Não é a toa que, quando a Marvel Comics surgiu, filha da Atlas (anteriormente Timely) as revistas tinham títulos mais sinistros e menos heroicos (Journey into Mistery, Tales to Astonish, Tales of Suspense) e seus primeiros super-heróis eram um pouco bizarros para a época (um adolescente nerd que ganha poderes de uma aranha; uma família formada por um cara que se estica, um monstro de pedra, um monstro que pega foto e uma mulher que fica invisível; um monstro verde ao estilo “Dr. Jekyll e Sr. Hyde”). É nesse contexto da Marvel, que misturava super-heróis com um sci-fi fantástico de terror a lá “Além da Imaginação”, que Hank Pym é criado.

A edição de número 27 da revista “Tales to Astonish” trazia, em 1962, uma história curta intitulada “The Man in the Ant Hill” (O Homem na Colina das formigas, em tradução livre). Nesta história, Hank Pym é um cientista que consegue desenvolver uma fórmula capaz de reduzir o tamanho de objetos, e outra capaz de retorná-las ao tamanho normal. Colocando apenas algumas gotas do soro redutor no seu braço, ele acaba encolhendo, apenas para perceber que havia deixado o soro que aumentava seu tamanho na beira da janela. Na aventura para chegar até o soro e retornar ao tamanho normal, ele acaba no jardim e sendo perseguido por formigas. Após quase morrer, ele consegue chegar até o soro, retornando ao tamanho normal. Assim, convencido de que sua invenção é perigosa, ele joga o soro fora.

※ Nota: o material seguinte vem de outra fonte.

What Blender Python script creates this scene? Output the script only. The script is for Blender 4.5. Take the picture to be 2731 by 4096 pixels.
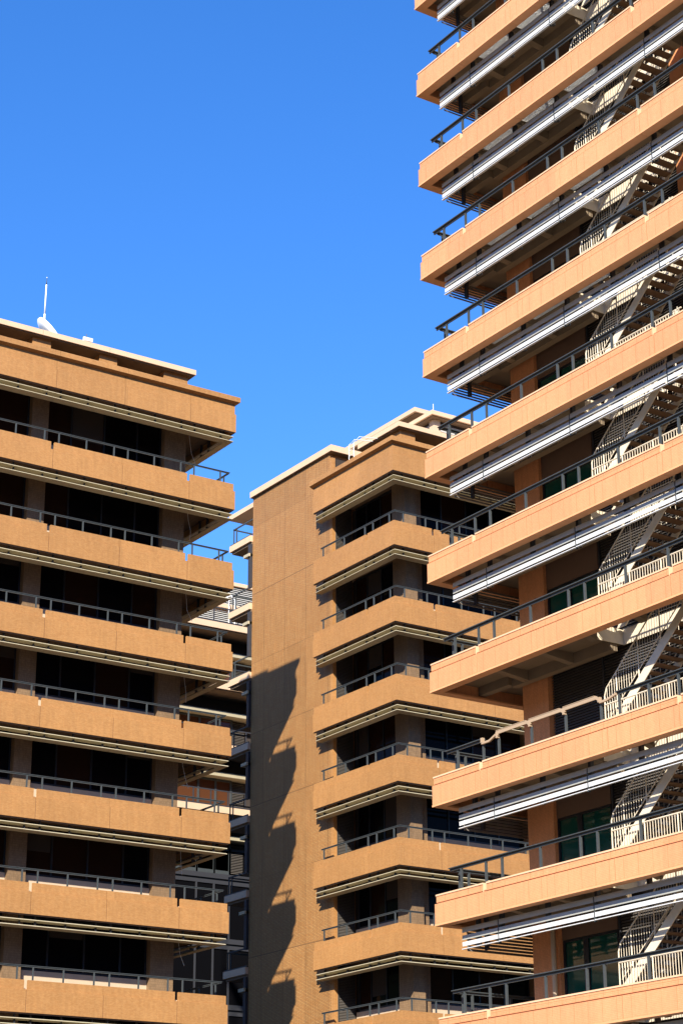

Apenas 8 edições depois é que Hank Pym foi reintroduzido, na mesma revista, como o super-herói (com uniforme e tudo) chamado Homem-Formiga (seguido por, edições depois, sua namorada Janet Van Dyne, a Vespa), tornando-se personagem regular de Tales to Astonish. Não demorou muito para Pym e Janet serem vistos em outra revista, como membros fundadores da equipe Os Vingadores. E o resto é história.

Curiosidades:

– A Timely Comics é responsável pela criação de dois clássicos personagens da Marvel que fazem parte do universo de personagens da editora até hoje: o Tocha Humana original (Jim Hammond, que era na verdade um androide que pegava fogo) e Namor, o Príncipe Submarino. A revista em que estes personagens surgiram tinha o nome de Marvel Comics;

– Outro personagem que passou por Tales to Astonish (embora tenha sido criado antes) foi Ka-Zar, que existe até hoje no universo Marvel;

– A revista Marvel Comics (depois renomeada para Marvel Mistery Comics) passou de uma antologia sci-fi/pulp para uma antologia declaradamente de horror em 1949, passando a ser intitulada “Marvel tales”.